As of June 2024, the median APR for a 30-year fixed refinance is 6.95%, and for a 15-year fixed refinance, it’s 6.44%. If your current mortgage rate is higher than these rates, refinancing could be a smart financial move.
However, refinancing isn’t always a smooth process. 26% of refinance applications are denied primarily due to insufficient credit scores, high debt-to-income ratios, and inadequate home equity.
Understanding these requirements before applying can help you save money on your mortgage payments. Look at current interest rates and closing costs to decide if refinancing is worth it. Calculate the risks involved as you shop for a mortgage online.
What Is Mortgage Refinance?
Mortgage refinance replaces your existing mortgage with a new one with more favorable terms. It allows you to obtain a lower interest rate and a shorter loan term. This is a great way to lower the cost of your mortgages when interest rates fall.
Imagine that your current interest rate is at 7% and you can refinance at 5%. This 2% can have a huge impact on your monthly mortgage payment.
Mortgage Amount | Interest Rate | Monthly Payment | Monthly Savings |
$200,000 | 7.0% | $1,330 | 0 |
$200,000 | 5.0% | $1,074 | $256 |
What Are the Requirements to Refinance Your Mortgage?
To refinance your mortgage, you need to meet some basic requirements:
- Credit Score: A score of 580 or higher is needed. A good credit score will get you better rates.
- Income Verification: Proof of stable income and employment is necessary.
- Home Equity: Lenders often require that you have at least 20% equity in your home.
- Debt-To-Income Ratio: Lenders prefer a debt-to-income ratio below 43%, showing you can handle new payments.
- Appraisal: Your home may need to be appraised to determine its current market value.
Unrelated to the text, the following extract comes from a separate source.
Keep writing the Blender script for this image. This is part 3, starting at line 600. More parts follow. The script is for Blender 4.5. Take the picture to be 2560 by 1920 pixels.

Here are the minimum credit score and DTI requirements for different types of refinance:
Types of Refinance | Min. Credit Score | Max. DTI Ratio |
Conventional | 620 | 50% |
Federal Housing Administration (FHA) | 580 | 57% |
FHA Streamline | 580 | 37% –47% |
Department of Veterans Affairs (VA) | 580 | 45%-60% |
VA IRRRL | 580 | 45%-60% |
Jumbo | 680 | 45% |
Reasons to Consider Refinancing
There are various compelling reasons to refinance your home loan:
- Lower Interest Rates: Refinancing can reduce your monthly payments and overall interest paid.
- Access to Home Equity: Access to the equity in your home gives you cash for home renovations and debt consolidation.
- Change Loan Terms: It allows you to shorten or lengthen your loan term. You can either reduce your monthly payments or help you pay off your mortgage faster.
- Switch Loan Types: You can move from an ARM to a fixed-rate mortgage which provides stability in your monthly payments.
- Improve Your Financial Situation: You can pay off high-interest debts by combining them into one loan with a lower interest rate. This can make managing your payments easier and more affordable.
How Do You Refinance Your Home?
Here are the steps to refinance your home:
- Shop for Lenders: Compare rates and terms from different lenders to find the best deal.
- Submit an Application: Complete a refinance application with your chosen lender.
- Provide Documentation: Submit documents such as proof of income, tax returns, and bank statements.
- Appraisal and Underwriting: Your home appraisal is conducted and the lender will review your application during underwriting.
- Closing: Once your application is approved and the appraisal is completed, you will close on the new loan.
Is Refinancing Worth It?
Refinancing home loans can be worth it if the new loan offers better terms than your current one. Make sure the new loan has a significantly lower interest rate. A small difference might not outweigh the refinance costs.
Compare the long-term interest savings with the upfront refinancing expenses like closing costs and appraisal. Aim to recoup these costs within a reasonable time so that the refinance is financially beneficial.
Find the Best Mortgage Lenders With Houzeo
Houzeo gives buyers access to 140+ lenders across the U.S. Start your mortgage journey now!
Frequently Asked Questions
What do I need to refinance my home?
Refinancing your home requires a strong credit score, proof of income, and documents of your home's value and ownership. Be prepared to show a low debt-to-income ratio and sufficient equity (at least 20%) to qualify for the best rates.
What if my credit score isn't high enough to qualify for the best refinance rates?
Consider getting an FHA loan. These government-backed loans have lower credit score requirements compared to conventional loans. However, there are also upfront mortgage insurance premiums (MIP) associated with FHA loans.
Should I refinance my mortgage if I plan to move in a few years?
Refinancing might not be the best option if you plan to move soon. Closing costs associated with refinancing can range from $4,000-$10,000 which is significant. You might not have enough time to recoup those costs before selling your home.
What documents do you need to refinance your home loan?
To refinance your home loan, you will need proof of income (pay stubs, tax returns), employment verification, credit report, bank statements, information on current debts, and a home appraisal report.